In today’s fast-paced, digital world, state-of-the-art technology is not just a nice perk for advisors to have anymore, it is a necessity.

Most advisors turn to a parent company, a partner or an advisory platform to provide the needed technology. Making the decision about which firm or turnkey asset management platform to join can hinge on the quality of technology provided.

But how important is that decision to the firm’s operation?

“Technology is a key factor in selecting a platform. It is important to have the right system,” says Eric Brotman, president and managing principal of Brotman Financial Group in Baltimore, who recently joined Kestra Financial, based in Austin, Texas.

“Without the right technology platform you are at the mercy of every vendor. One technology vendor you are using will update and another won’t and they no longer integrate,” he says.

Brotman advises firms to look for a company that upgrades every couple of years so that the firm’s staff has the best system to work with.
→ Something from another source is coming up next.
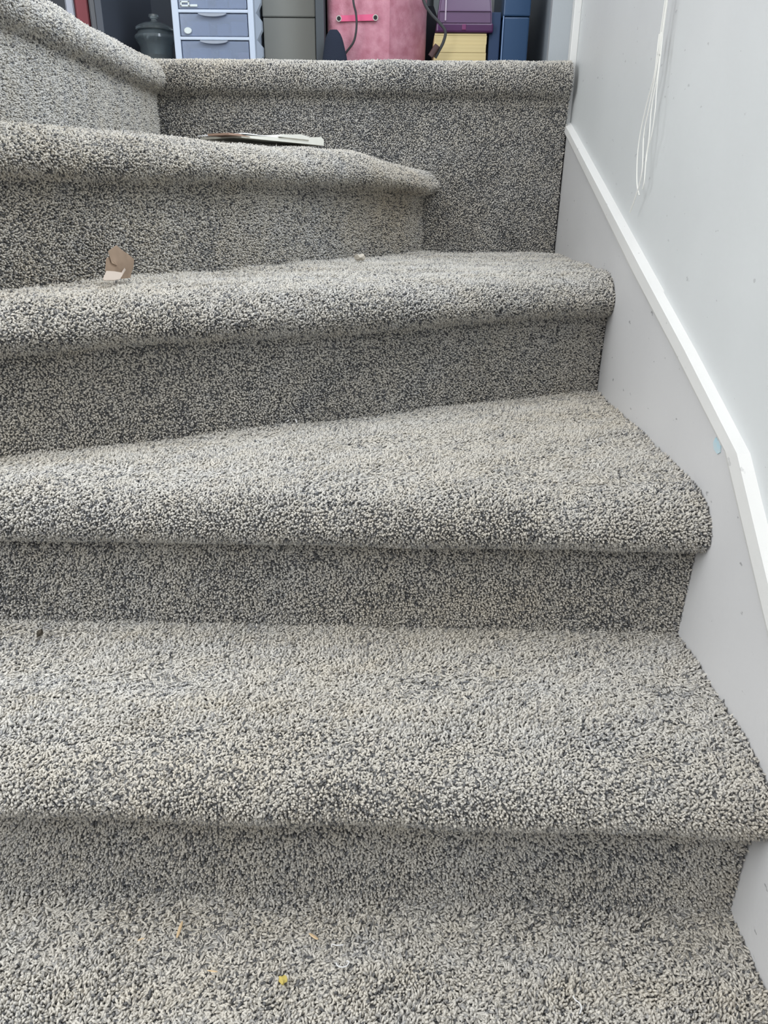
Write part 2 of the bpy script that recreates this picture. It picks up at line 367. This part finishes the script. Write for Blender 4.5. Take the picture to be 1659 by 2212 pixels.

Technology is synonymous with time in today’s world.

“To be efficient we have to have the tools available to get as much done in the time available as possible,” says Michael Slaymaker, vice president, wealth management and satellite branch manager in Janney Montgomery Scott’s Alexandria, Va., office. “When I made a change from a large wirehouse to Janney, a lot of my questions were around technology.”

He suggests advisors become familiar with a new technology system ahead of time so they are comfortable with the system from day one of working with clients.

“No off-the-shelf technology system is good for every firm. Each one makes changes to the system to fit its operations. The systems have to be accessible and flexible for the clients as well as useful for the advisors,” he adds.